◆ Exercise goal:
Quote the whole listing verbatim.

- - - - -

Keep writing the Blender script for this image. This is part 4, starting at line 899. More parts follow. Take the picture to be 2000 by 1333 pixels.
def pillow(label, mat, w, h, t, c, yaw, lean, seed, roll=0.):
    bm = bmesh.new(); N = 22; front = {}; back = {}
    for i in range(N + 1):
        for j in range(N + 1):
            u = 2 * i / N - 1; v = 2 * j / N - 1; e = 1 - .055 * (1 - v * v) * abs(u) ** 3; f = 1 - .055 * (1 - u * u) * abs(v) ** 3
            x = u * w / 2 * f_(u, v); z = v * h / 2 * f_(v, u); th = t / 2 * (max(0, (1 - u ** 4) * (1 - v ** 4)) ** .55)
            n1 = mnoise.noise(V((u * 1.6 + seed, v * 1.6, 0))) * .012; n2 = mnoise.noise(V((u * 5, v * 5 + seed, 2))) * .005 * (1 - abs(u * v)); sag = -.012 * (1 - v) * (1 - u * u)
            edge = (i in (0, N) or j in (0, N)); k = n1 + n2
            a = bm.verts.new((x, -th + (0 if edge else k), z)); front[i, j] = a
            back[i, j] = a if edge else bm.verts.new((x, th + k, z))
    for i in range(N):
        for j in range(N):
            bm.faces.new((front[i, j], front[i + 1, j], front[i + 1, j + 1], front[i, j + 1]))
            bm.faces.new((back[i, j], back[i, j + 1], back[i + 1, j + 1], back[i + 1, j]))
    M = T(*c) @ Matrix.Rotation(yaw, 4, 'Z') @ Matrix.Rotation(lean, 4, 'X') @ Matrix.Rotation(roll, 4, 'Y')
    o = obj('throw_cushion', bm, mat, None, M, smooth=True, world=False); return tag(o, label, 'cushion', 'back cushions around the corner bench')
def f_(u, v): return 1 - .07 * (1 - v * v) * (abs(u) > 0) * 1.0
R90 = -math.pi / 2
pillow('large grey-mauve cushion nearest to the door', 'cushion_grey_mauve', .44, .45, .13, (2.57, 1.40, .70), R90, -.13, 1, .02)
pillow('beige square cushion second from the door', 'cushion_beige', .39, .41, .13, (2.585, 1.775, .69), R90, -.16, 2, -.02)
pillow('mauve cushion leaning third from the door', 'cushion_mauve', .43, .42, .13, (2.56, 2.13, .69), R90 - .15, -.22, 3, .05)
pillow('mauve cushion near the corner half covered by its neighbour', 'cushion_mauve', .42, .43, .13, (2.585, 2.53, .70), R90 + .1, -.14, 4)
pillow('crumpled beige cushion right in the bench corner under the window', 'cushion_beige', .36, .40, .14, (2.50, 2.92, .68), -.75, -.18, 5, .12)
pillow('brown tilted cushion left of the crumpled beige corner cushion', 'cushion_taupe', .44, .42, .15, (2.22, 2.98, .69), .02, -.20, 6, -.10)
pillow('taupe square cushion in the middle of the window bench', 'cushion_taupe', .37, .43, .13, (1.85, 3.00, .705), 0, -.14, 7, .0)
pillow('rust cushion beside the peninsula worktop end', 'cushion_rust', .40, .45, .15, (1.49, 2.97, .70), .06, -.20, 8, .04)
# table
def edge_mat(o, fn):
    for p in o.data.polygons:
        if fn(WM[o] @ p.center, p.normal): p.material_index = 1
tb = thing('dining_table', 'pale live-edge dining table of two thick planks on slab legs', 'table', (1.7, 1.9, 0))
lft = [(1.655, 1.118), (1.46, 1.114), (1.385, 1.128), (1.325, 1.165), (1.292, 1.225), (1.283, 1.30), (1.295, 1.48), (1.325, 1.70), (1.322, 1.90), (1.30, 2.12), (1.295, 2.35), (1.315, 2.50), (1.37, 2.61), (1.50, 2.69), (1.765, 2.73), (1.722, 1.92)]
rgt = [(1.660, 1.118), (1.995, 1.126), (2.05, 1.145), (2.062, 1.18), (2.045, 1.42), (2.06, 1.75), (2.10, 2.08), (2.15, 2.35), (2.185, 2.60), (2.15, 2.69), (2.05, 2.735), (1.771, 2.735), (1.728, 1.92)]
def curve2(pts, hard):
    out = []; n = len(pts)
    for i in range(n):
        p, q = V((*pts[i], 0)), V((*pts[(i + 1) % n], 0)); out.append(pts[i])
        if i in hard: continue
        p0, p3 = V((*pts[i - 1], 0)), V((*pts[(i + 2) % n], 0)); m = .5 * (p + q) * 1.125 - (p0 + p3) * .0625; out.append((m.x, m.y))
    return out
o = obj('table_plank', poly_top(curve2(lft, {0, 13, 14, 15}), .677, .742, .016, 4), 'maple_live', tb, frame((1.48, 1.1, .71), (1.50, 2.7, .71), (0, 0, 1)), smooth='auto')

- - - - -

◆ Reply:
Keep writing the Blender script for this image. This is part 4, starting at line 899. More parts follow. Take the picture to be 2000 by 1333 pixels.
def pillow(label, mat, w, h, t, c, yaw, lean, seed, roll=0.):
    bm = bmesh.new(); N = 22; front = {}; back = {}
    for i in range(N + 1):
        for j in range(N + 1):
            u = 2 * i / N - 1; v = 2 * j / N - 1; e = 1 - .055 * (1 - v * v) * abs(u) ** 3; f = 1 - .055 * (1 - u * u) * abs(v) ** 3
            x = u * w / 2 * f_(u, v); z = v * h / 2 * f_(v, u); th = t / 2 * (max(0, (1 - u ** 4) * (1 - v ** 4)) ** .55)
            n1 = mnoise.noise(V((u * 1.6 + seed, v * 1.6, 0))) * .012; n2 = mnoise.noise(V((u * 5, v * 5 + seed, 2))) * .005 * (1 - abs(u * v)); sag = -.012 * (1 - v) * (1 - u * u)
            edge = (i in (0, N) or j in (0, N)); k = n1 + n2
            a = bm.verts.new((x, -th + (0 if edge else k), z)); front[i, j] = a
            back[i, j] = a if edge else bm.verts.new((x, th + k, z))
    for i in range(N):
        for j in range(N):
            bm.faces.new((front[i, j], front[i + 1, j], front[i + 1, j + 1], front[i, j + 1]))
            bm.faces.new((back[i, j], back[i, j + 1], back[i + 1, j + 1], back[i + 1, j]))
    M = T(*c) @ Matrix.Rotation(yaw, 4, 'Z') @ Matrix.Rotation(lean, 4, 'X') @ Matrix.Rotation(roll, 4, 'Y')
    o = obj('throw_cushion', bm, mat, None, M, smooth=True, world=False); return tag(o, label, 'cushion', 'back cushions around the corner bench')
def f_(u, v): return 1 - .07 * (1 - v * v) * (abs(u) > 0) * 1.0
R90 = -math.pi / 2
pillow('large grey-mauve cushion nearest to the door', 'cushion_grey_mauve', .44, .45, .13, (2.57, 1.40, .70), R90, -.13, 1, .02)
pillow('beige square cushion second from the door', 'cushion_beige', .39, .41, .13, (2.585, 1.775, .69), R90, -.16, 2, -.02)
pillow('mauve cushion leaning third from the door', 'cushion_mauve', .43, .42, .13, (2.56, 2.13, .69), R90 - .15, -.22, 3, .05)
pillow('mauve cushion near the corner half covered by its neighbour', 'cushion_mauve', .42, .43, .13, (2.585, 2.53, .70), R90 + .1, -.14, 4)
pillow('crumpled beige cushion right in the bench corner under the window', 'cushion_beige', .36, .40, .14, (2.50, 2.92, .68), -.75, -.18, 5, .12)
pillow('brown tilted cushion left of the crumpled beige corner cushion', 'cushion_taupe', .44, .42, .15, (2.22, 2.98, .69), .02, -.20, 6, -.10)
pillow('taupe square cushion in the middle of the window bench', 'cushion_taupe', .37, .43, .13, (1.85, 3.00, .705), 0, -.14, 7, .0)
pillow('rust cushion beside the peninsula worktop end', 'cushion_rust', .40, .45, .15, (1.49, 2.97, .70), .06, -.20, 8, .04)
# table
def edge_mat(o, fn):
    for p in o.data.polygons:
        if fn(WM[o] @ p.center, p.normal): p.material_index = 1
tb = thing('dining_table', 'pale live-edge dining table of two thick planks on slab legs', 'table', (1.7, 1.9, 0))
lft = [(1.655, 1.118), (1.46, 1.114), (1.385, 1.128), (1.325, 1.165), (1.292, 1.225), (1.283, 1.30), (1.295, 1.48), (1.325, 1.70), (1.322, 1.90), (1.30, 2.12), (1.295, 2.35), (1.315, 2.50), (1.37, 2.61), (1.50, 2.69), (1.765, 2.73), (1.722, 1.92)]
rgt = [(1.660, 1.118), (1.995, 1.126), (2.05, 1.145), (2.062, 1.18), (2.045, 1.42), (2.06, 1.75), (2.10, 2.08), (2.15, 2.35), (2.185, 2.60), (2.15, 2.69), (2.05, 2.735), (1.771, 2.735), (1.728, 1.92)]
def curve2(pts, hard):
    out = []; n = len(pts)
    for i in range(n):
        p, q = V((*pts[i], 0)), V((*pts[(i + 1) % n], 0)); out.append(pts[i])
        if i in hard: continue
        p0, p3 = V((*pts[i - 1], 0)), V((*pts[(i + 2) % n], 0)); m = .5 * (p + q) * 1.125 - (p0 + p3) * .0625; out.append((m.x, m.y))
    return out
o = obj('table_plank', poly_top(curve2(lft, {0, 13, 14, 15}), .677, .742, .016, 4), 'maple_live', tb, frame((1.48, 1.1, .71), (1.50, 2.7, .71), (0, 0, 1)), smooth='auto')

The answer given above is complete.